Tears and Shoes

I had a breakdown in the parking lot of Lilly's school.

All the parents had dropped off their kids--hugging and kissing them goodbye, wishing them well, saying things like, "Don't forget your backpack," and "Have a great day!"  The buses had left, the bell had rang, the parking lot had cleared out.  And still, I sat there.  In my dirty Chevy Blazer.  Wearing a baggy t-shirt and my old hat.
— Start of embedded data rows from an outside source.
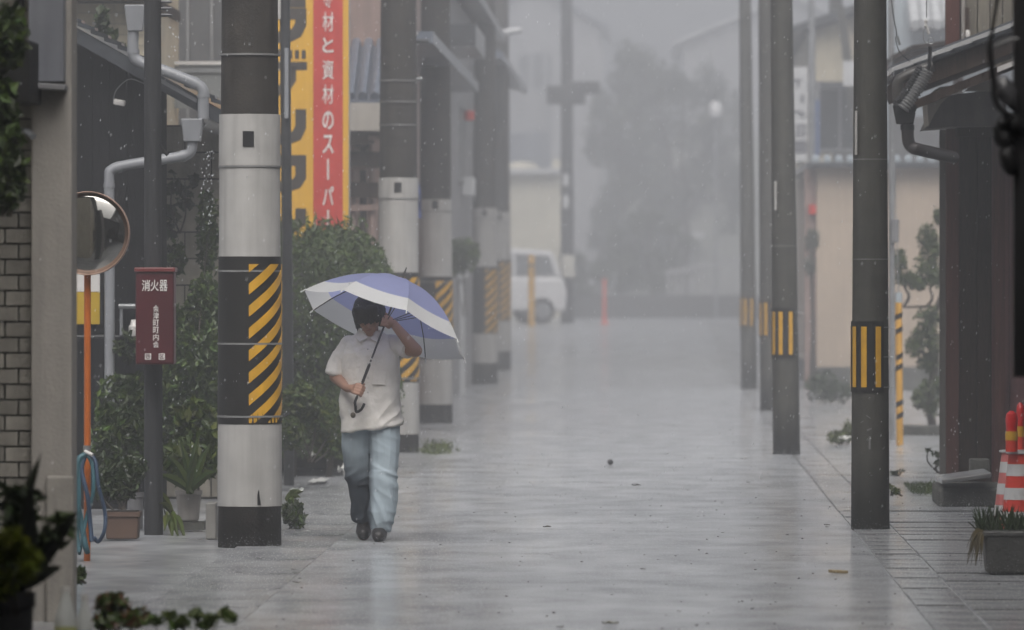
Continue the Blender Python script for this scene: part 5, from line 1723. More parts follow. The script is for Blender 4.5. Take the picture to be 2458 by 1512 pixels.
def cone_lamp(u, v0, v1, Y, label, r):
    c = (X(u, Y), Y, 0)
    z0, z1 = Z(v1, Y), Z(v0, Y)
    h = z1 - z0
    root = thing('warning_lamp', label, 'warning lamp', (c[0], Y, z0))
    b = MB(); b.lathe([(r * .95, z0), (r * .95, z0 + h * .28)], c, 20); b.build('socket', M['cone_red'], root)
    b = MB(); b.lathe([(r, z0 + h * .28), (r, z0 + h * .50)], c, 20); b.build('collar', M['yellow'], root)
    b = MB(); b.lathe([(r * .9, z0 + h * .50), (r * .92, z0 + h * .62), (r * 1.02, z0 + h * .78), (r * .85, z0 + h * .93), (r * .3, z1)], c, 20); b.build('lens', M['lamp_red'], root, smooth=True)


cone(2447, 1085, 1290, 40.8, 'front bright red and white traffic cone at the right edge', M['cone_red'], 0, 0, 26, 48)
cone_lamp(2428, 986, 1084, 40.7, 'red warning lamp with yellow collar on the front traffic cone', 15 * 40.7 / F)
cone(2432, 1082, 1275, 42.2, 'rear faded pink and white traffic cone behind the front cone', M['cone_pink'], 0, 0, 27, 52)
cone_lamp(2449, 966, 1080, 42.3, 'second red warning lamp at the right edge on the rear cone', 10 * 42.3 / F)
# stone planter with grass
Yl = 36.2
pl = thing('stone_planter', 'grey stone trough planter at the lower right edge', 'planter', (X(2430, Yl), Yl, 0))
b = MB(); b.box((X(2440, Yl), Yl, .115), (X(2515, Yl) - X(2370, Yl), .34, .23), taper=1.14); o = b.build('trough', mat('wet_stone_trough', (.075, .075, .072), .45, .3, 6, .4, 40, streak=.2), pl); bevel(o, .02)
b = MB(); b.box((X(2440, Yl), Yl, .228), (X(2515, Yl) - X(2370, Yl) + .06, .40, .035)); o = b.build('rim', _mats['wet_stone_trough'], pl); bevel(o, .01)
tip = []
gg = thing('grass_plant', 'dark green grassy plant growing in the stone trough planter', 'plant', (X(2410, Yl), Yl, .24))
b = MB()
for i in range(230):
    u = rng.uniform(2345, 2470)
    bb = Vector((X(u, Yl), Yl + rng.uniform(-.13, .13), .24))
    hgt = rng.uniform(.05, .15) * (1 if u < 2440 else .8)
    blade(b, bb, bb + Vector((rng.uniform(-.07, .05), rng.uniform(-.05, .05), hgt)), .010, .05, .2, 3)
b.build('blades', mat('dark_grass', (.032, .052, .018), .4, .3, 3, island=.4, transluc=.2), gg, kind='stuff')
b = MB()
for i in range(46):
    u = rng.uniform(2315, 2352)
    bb = Vector((X(2358, Yl), Yl - .1 + rng.uniform(-.1, .1), .245))
    tp_ = Vector((X(u, Yl), Yl - .2 + rng.uniform(-.05, .05), rng.uniform(.03, .17)))
    blade(b, bb, tp_, .012, .22, .2, 5)
b.build('dead_blades', mat('withered_leaf', (.09, .07, .03), .6, .4, 3, island=.5), gg, kind='stuff')

# ================================================================== far right houses
hF = gable_house('pale_house', 'pale two storey house between the second and nearest right poles', 2.75, 9.5, 112, 128, 5.9, M['cream2'], M['roof_tile'])
window(hF, (3.3, 111.97, 4.4), .8, 1.1); window(hF, (4.6, 111.97, 4.4), 1.2, 1.1); window(hF, (2.74, 117, 4.3), 2.4, 1.1, 'x')
b = MB(); b.box2((2.5, 111.3, 4.9), (9.5, 112, 5.02)); b.build('eave', M['roof_tile'], hF)
Yv2 = 110.0
vsn = thing('vertical_sign', 'white vertical shop sign with grey marks near the blue pipe', 'sign', (X(1925, Yv2), Yv2, Z(385, Yv2)))
b = MB(); b.box2((X(1900, Yv2), Yv2, Z(388, Yv2)), (X(1938, Yv2), Yv2 + .12, Z(160, Yv2))); b.build('board', M['white_wall'], vsn)
b = MB(); b.box2((2.5, Yv2 + .02, Z(200, Yv2)), (2.9, Yv2 + .08, Z(195, Yv2))); b.box2((2.84, Yv2 + .02, 0), (2.9, Yv2 + .08, Z(194, Yv2))); b.build('bracket', M['steel'], vsn)
sgm = mat('faded_sign_grey', (.13, .13, .15), .5, .2, 5)
for bx in ([(1912, 193, 24, 7)], [(1916, 203, 6, 14)], [(1926, 236, 9, 18)], [(1916, 268, 22, 6)], [(1924, 276, 16, 5)], [(1914, 312, 5, 24), (1931, 312, 5, 24), (1922, 300, 20, 5), (1922, 324, 20, 5), (1922, 312, 6, 10)], [(1920, 352, 34, 30)]):
    b = MB()
    for i_, (u, v, ww, hh) in enumerate(bx):
        b.box((X(u, Yv2), Yv2 - .006 - .002 * i_, Z(v, Yv2)), (ww * Yv2 / F, .01, hh * Yv2 / F))
    b.build('mark', sgm, vsn)
b = MB(); b.tube([(X(1960, 108), 108, 0), (X(1960, 108), 108, Z(240, 108))], .055, 10); o = b.build('blue_pipe', mat('blue_pipe', (.10, .16, .34), .4, .1, 4), smooth=True); tag(o, 'faded blue vertical pipe above the cream building', 'pipe')
b = MB(); b.tube([(X(1950, 107.8), 107.8, 0), (X(1948, 107.8), 107.8, 7)], .06, 10); o = b.build('steel_pole', M['steel'], smooth=True); tag(o, 'pale steel pole beside the blue vertical pipe', 'pole')
b = MB(); b.tube([(X(2006, 116), 116, 0), (X(2006, 116), 116, 8.5)], [.15, .11], 16); o = b.build('utility_pole', M['concrete_pole_r'], smooth=True); tag(o, 'hazy utility pole behind the cream building roof', 'utility pole')
b = MB(); b.box2((X(2024, 105), 105, Z(206, 105)), (X(2080, 105), 105.1, Z(146, 105))); b.box2((X(2068, 105), 105.11, 3.3), (X(2076, 105), 105.2, Z(146, 105))); o = b.build('sign_panel', M['white_wall']); tag(o, 'white blank signboard left of the nearest right pole', 'sign')
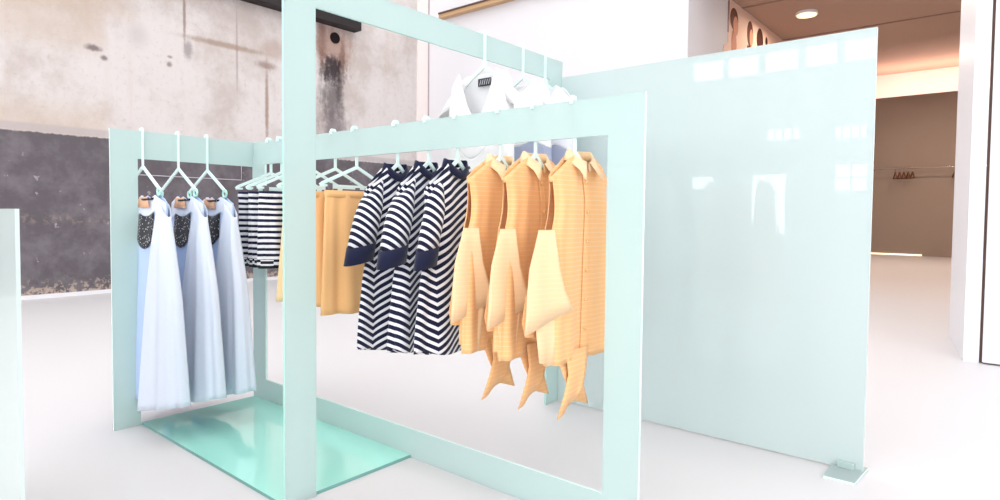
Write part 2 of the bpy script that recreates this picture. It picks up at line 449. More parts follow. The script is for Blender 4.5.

I cried.  And I'm not talking about a few gentle tears streaming down my cheeks, either!  I'm not talking about a lip quiver and a sniffy sniffle.  I full on busted out "the ugly cry."  I bawled and bawled.  Tears gushing!  Face blotching!  Snot running!  Gasping hiccups and closed-off throat and swollen eyelids!  Essentially, a "face melting" experience comparable to the one that dude had in the Indiana Jones movie.  (You know, because he "chose poorly.")

Eeeeeewwwww!!!!!!
I sat in my car for fifteen minutes, and let myself feel what I feel.  Because I'm a believer in that.  You have to let yourself feel what you feel sometimes.  I cried for the stomach flu that has attacked my home this week, for the fatigue that has invaded every inch of my body, for my aching hips, and for the two nights of sleep I lost bleaching, bleaching, bleaching everything.  I cried for my daughter's incessant whining and for her verbal attacks on my parenting capabilities:  "You're not any fun," and "I wish I had a different mom."  I cried for my stinky hair and my stinky arm pits, for the lack of food (and Diet Coke) in the fridge, and for my son's resistance to STAY PUT in his "big boy bed."

When my tear ducts were finished purging some of the emotional load I had been carrying, I did the only thing I could do.  I blew my nose and wiped my face...then I went to Ross.  I bought new shoes.


I bought these too.


As I left the store, I realized the "face melting," breakdown had been cathartic; the release, cleansing.  I felt better.  Sure, I was tired and drained, but I also knew that I was going to be okay.  I had a renewed desire to face my day (and it's challenges) head on.  My feet were going to look pretty while doing it.      

Tears and shoes can be really good things.